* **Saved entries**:
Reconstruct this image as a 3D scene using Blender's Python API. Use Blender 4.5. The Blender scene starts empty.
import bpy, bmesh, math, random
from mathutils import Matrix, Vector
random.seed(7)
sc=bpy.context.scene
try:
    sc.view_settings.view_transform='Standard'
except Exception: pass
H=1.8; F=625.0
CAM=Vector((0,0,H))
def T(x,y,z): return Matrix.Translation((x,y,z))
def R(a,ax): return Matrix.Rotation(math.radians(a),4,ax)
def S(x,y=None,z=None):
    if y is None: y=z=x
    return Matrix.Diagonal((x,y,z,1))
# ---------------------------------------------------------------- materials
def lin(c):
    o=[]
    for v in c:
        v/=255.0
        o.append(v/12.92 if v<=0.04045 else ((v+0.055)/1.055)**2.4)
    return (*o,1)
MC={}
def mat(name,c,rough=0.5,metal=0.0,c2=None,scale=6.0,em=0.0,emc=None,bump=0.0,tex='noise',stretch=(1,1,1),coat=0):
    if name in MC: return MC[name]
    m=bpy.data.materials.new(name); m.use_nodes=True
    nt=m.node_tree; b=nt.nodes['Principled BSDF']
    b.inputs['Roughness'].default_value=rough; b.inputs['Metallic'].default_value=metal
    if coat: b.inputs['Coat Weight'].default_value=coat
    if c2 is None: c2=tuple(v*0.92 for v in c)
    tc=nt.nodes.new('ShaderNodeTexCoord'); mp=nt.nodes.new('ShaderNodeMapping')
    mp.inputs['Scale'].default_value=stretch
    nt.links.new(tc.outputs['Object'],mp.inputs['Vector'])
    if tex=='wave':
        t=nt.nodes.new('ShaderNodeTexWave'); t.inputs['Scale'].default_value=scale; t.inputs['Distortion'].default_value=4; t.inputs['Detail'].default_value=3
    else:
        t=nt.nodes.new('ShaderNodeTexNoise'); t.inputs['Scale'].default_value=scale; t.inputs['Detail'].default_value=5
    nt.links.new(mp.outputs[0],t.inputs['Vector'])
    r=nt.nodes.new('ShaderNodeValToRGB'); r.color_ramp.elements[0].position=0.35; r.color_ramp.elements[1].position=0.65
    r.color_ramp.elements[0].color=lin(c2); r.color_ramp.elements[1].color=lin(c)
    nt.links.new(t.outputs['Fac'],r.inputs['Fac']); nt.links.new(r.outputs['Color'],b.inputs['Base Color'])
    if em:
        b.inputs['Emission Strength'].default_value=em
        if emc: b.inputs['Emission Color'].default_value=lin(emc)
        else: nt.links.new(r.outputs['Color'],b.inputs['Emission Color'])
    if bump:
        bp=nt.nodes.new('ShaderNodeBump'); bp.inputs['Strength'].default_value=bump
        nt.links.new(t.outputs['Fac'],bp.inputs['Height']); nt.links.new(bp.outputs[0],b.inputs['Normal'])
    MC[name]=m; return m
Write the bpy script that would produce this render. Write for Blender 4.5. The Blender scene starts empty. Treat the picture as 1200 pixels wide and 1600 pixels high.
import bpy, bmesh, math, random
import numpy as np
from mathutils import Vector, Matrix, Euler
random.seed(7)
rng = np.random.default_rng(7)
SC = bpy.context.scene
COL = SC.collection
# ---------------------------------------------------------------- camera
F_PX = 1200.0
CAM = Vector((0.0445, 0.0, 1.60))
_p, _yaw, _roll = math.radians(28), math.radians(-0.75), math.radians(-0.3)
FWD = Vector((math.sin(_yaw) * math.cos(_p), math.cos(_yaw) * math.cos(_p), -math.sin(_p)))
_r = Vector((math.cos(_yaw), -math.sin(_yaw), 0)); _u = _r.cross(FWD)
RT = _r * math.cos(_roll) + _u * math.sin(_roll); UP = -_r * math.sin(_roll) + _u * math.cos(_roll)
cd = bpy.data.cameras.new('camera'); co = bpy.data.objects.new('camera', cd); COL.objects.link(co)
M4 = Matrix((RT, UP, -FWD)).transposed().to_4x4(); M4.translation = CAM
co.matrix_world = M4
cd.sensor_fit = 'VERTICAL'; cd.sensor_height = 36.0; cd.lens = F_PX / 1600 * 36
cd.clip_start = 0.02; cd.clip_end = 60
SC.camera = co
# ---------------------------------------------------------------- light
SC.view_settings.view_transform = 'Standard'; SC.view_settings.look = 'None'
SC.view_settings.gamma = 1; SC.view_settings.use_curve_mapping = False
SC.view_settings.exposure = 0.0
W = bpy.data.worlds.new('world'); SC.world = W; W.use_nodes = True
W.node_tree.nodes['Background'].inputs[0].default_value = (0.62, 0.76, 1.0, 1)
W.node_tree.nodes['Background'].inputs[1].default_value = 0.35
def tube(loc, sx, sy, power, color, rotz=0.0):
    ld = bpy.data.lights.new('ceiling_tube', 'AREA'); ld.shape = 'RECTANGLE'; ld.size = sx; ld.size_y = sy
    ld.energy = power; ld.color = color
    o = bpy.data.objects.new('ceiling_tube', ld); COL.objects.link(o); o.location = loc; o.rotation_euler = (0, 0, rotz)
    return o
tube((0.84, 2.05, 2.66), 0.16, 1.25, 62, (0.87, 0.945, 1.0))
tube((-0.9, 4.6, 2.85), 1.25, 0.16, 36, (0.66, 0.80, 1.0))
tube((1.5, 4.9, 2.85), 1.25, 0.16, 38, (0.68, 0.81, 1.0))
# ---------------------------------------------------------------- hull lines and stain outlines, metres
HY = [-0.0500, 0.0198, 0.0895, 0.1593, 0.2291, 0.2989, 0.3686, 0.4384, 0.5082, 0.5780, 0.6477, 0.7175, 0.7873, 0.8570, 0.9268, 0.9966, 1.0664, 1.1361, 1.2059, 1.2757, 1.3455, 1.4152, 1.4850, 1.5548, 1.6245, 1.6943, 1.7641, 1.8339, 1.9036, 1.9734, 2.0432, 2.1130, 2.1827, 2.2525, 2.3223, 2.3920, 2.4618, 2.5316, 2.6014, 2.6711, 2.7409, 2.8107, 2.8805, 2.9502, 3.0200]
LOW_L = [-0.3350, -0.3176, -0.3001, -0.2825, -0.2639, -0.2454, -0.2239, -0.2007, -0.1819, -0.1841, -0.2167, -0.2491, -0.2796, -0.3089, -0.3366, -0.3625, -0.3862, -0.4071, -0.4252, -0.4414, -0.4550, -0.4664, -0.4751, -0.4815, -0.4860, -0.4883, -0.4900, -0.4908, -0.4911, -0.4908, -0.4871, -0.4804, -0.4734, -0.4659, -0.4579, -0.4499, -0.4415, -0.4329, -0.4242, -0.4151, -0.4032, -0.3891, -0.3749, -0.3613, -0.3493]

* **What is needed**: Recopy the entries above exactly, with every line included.

* **Task output**:
Reconstruct this image as a 3D scene using Blender's Python API. Use Blender 4.5. The Blender scene starts empty.
import bpy, bmesh, math, random
from mathutils import Matrix, Vector
random.seed(7)
sc=bpy.context.scene
try:
    sc.view_settings.view_transform='Standard'
except Exception: pass
H=1.8; F=625.0
CAM=Vector((0,0,H))
def T(x,y,z): return Matrix.Translation((x,y,z))
def R(a,ax): return Matrix.Rotation(math.radians(a),4,ax)
def S(x,y=None,z=None):
    if y is None: y=z=x
    return Matrix.Diagonal((x,y,z,1))
# ---------------------------------------------------------------- materials
def lin(c):
    o=[]
    for v in c:
        v/=255.0
        o.append(v/12.92 if v<=0.04045 else ((v+0.055)/1.055)**2.4)
    return (*o,1)
MC={}
def mat(name,c,rough=0.5,metal=0.0,c2=None,scale=6.0,em=0.0,emc=None,bump=0.0,tex='noise',stretch=(1,1,1),coat=0):
    if name in MC: return MC[name]
    m=bpy.data.materials.new(name); m.use_nodes=True
    nt=m.node_tree; b=nt.nodes['Principled BSDF']
    b.inputs['Roughness'].default_value=rough; b.inputs['Metallic'].default_value=metal
    if coat: b.inputs['Coat Weight'].default_value=coat
    if c2 is None: c2=tuple(v*0.92 for v in c)
    tc=nt.nodes.new('ShaderNodeTexCoord'); mp=nt.nodes.new('ShaderNodeMapping')
    mp.inputs['Scale'].default_value=stretch
    nt.links.new(tc.outputs['Object'],mp.inputs['Vector'])
    if tex=='wave':
        t=nt.nodes.new('ShaderNodeTexWave'); t.inputs['Scale'].default_value=scale; t.inputs['Distortion'].default_value=4; t.inputs['Detail'].default_value=3
    else:
        t=nt.nodes.new('ShaderNodeTexNoise'); t.inputs['Scale'].default_value=scale; t.inputs['Detail'].default_value=5
    nt.links.new(mp.outputs[0],t.inputs['Vector'])
    r=nt.nodes.new('ShaderNodeValToRGB'); r.color_ramp.elements[0].position=0.35; r.color_ramp.elements[1].position=0.65
    r.color_ramp.elements[0].color=lin(c2); r.color_ramp.elements[1].color=lin(c)
    nt.links.new(t.outputs['Fac'],r.inputs['Fac']); nt.links.new(r.outputs['Color'],b.inputs['Base Color'])
    if em:
        b.inputs['Emission Strength'].default_value=em
        if emc: b.inputs['Emission Color'].default_value=lin(emc)
        else: nt.links.new(r.outputs['Color'],b.inputs['Emission Color'])
    if bump:
        bp=nt.nodes.new('ShaderNodeBump'); bp.inputs['Strength'].default_value=bump
        nt.links.new(t.outputs['Fac'],bp.inputs['Height']); nt.links.new(bp.outputs[0],b.inputs['Normal'])
    MC[name]=m; return m
Write the bpy script that would produce this render. Write for Blender 4.5. The Blender scene starts empty. Treat the picture as 1200 pixels wide and 1600 pixels high.
import bpy, bmesh, math, random
import numpy as np
from mathutils import Vector, Matrix, Euler
random.seed(7)
rng = np.random.default_rng(7)
SC = bpy.context.scene
COL = SC.collection
# ---------------------------------------------------------------- camera
F_PX = 1200.0
CAM = Vector((0.0445, 0.0, 1.60))
_p, _yaw, _roll = math.radians(28), math.radians(-0.75), math.radians(-0.3)
FWD = Vector((math.sin(_yaw) * math.cos(_p), math.cos(_yaw) * math.cos(_p), -math.sin(_p)))
_r = Vector((math.cos(_yaw), -math.sin(_yaw), 0)); _u = _r.cross(FWD)
RT = _r * math.cos(_roll) + _u * math.sin(_roll); UP = -_r * math.sin(_roll) + _u * math.cos(_roll)
cd = bpy.data.cameras.new('camera'); co = bpy.data.objects.new('camera', cd); COL.objects.link(co)
M4 = Matrix((RT, UP, -FWD)).transposed().to_4x4(); M4.translation = CAM
co.matrix_world = M4
cd.sensor_fit = 'VERTICAL'; cd.sensor_height = 36.0; cd.lens = F_PX / 1600 * 36
cd.clip_start = 0.02; cd.clip_end = 60
SC.camera = co
# ---------------------------------------------------------------- light
SC.view_settings.view_transform = 'Standard'; SC.view_settings.look = 'None'
SC.view_settings.gamma = 1; SC.view_settings.use_curve_mapping = False
SC.view_settings.exposure = 0.0
W = bpy.data.worlds.new('world'); SC.world = W; W.use_nodes = True
W.node_tree.nodes['Background'].inputs[0].default_value = (0.62, 0.76, 1.0, 1)
W.node_tree.nodes['Background'].inputs[1].default_value = 0.35
def tube(loc, sx, sy, power, color, rotz=0.0):
    ld = bpy.data.lights.new('ceiling_tube', 'AREA'); ld.shape = 'RECTANGLE'; ld.size = sx; ld.size_y = sy
    ld.energy = power; ld.color = color
    o = bpy.data.objects.new('ceiling_tube', ld); COL.objects.link(o); o.location = loc; o.rotation_euler = (0, 0, rotz)
    return o
tube((0.84, 2.05, 2.66), 0.16, 1.25, 62, (0.87, 0.945, 1.0))
tube((-0.9, 4.6, 2.85), 1.25, 0.16, 36, (0.66, 0.80, 1.0))
tube((1.5, 4.9, 2.85), 1.25, 0.16, 38, (0.68, 0.81, 1.0))
# ---------------------------------------------------------------- hull lines and stain outlines, metres
HY = [-0.0500, 0.0198, 0.0895, 0.1593, 0.2291, 0.2989, 0.3686, 0.4384, 0.5082, 0.5780, 0.6477, 0.7175, 0.7873, 0.8570, 0.9268, 0.9966, 1.0664, 1.1361, 1.2059, 1.2757, 1.3455, 1.4152, 1.4850, 1.5548, 1.6245, 1.6943, 1.7641, 1.8339, 1.9036, 1.9734, 2.0432, 2.1130, 2.1827, 2.2525, 2.3223, 2.3920, 2.4618, 2.5316, 2.6014, 2.6711, 2.7409, 2.8107, 2.8805, 2.9502, 3.0200]
LOW_L = [-0.3350, -0.3176, -0.3001, -0.2825, -0.2639, -0.2454, -0.2239, -0.2007, -0.1819, -0.1841, -0.2167, -0.2491, -0.2796, -0.3089, -0.3366, -0.3625, -0.3862, -0.4071, -0.4252, -0.4414, -0.4550, -0.4664, -0.4751, -0.4815, -0.4860, -0.4883, -0.4900, -0.4908, -0.4911, -0.4908, -0.4871, -0.4804, -0.4734, -0.4659, -0.4579, -0.4499, -0.4415, -0.4329, -0.4242, -0.4151, -0.4032, -0.3891, -0.3749, -0.3613, -0.3493]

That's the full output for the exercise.